The source material is patchy, but Rozina Visram does a good job at piecing the evidence together. The Asian presence in Britain was varied both in scale and type - from the seventeenth century there was a mixture of what might be termed "prominent visitors" and "transient workers", the latter group composed primarily of lascars working on trading ships and ayahs working for British families either returning from or going to India.

The experiences of these people and the British reaction to them are complex: it seems that it was not a case of universal bad treatment and racism. Yet their stories, when taken as a whole, are not a great advertisement for the British Empire.
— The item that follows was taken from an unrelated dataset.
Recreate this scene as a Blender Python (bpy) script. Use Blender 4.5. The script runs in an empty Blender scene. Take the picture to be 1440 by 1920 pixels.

Official policy seemed to be that the Indians should stay in India - and that those coming to Britain should be "encouraged" to make their stay here as short as possible. Not a policy that was applied to subjects of the "white colonies".

There's no doubt that the Empire was exploitative, both at the national and individual level - Indians were employed, but on worse pay and conditions than their white counterparts. It occurred to me though, that this is not primarily a characteristic of imperialism, but one of capitalism (the British Empire was a capitalist enterprise). For example, the criticism that transferring work from the West to the East due to lower labour costs in the East worked to the detriment of both sets of workers (one group losing their jobs, the other being paid poverty-level wages) can be applied to multinational companies now - in the past, it just happened against an imperial background.

Overall, it seems that Britain owes immense debts to the Indian presence in many spheres - not least in the sacrifices made during both world wars. At least by accident, the Empire was a source for some good in that it helped defeat fascism, but that does not mean that its exploitative and repressive nature can be overlooked.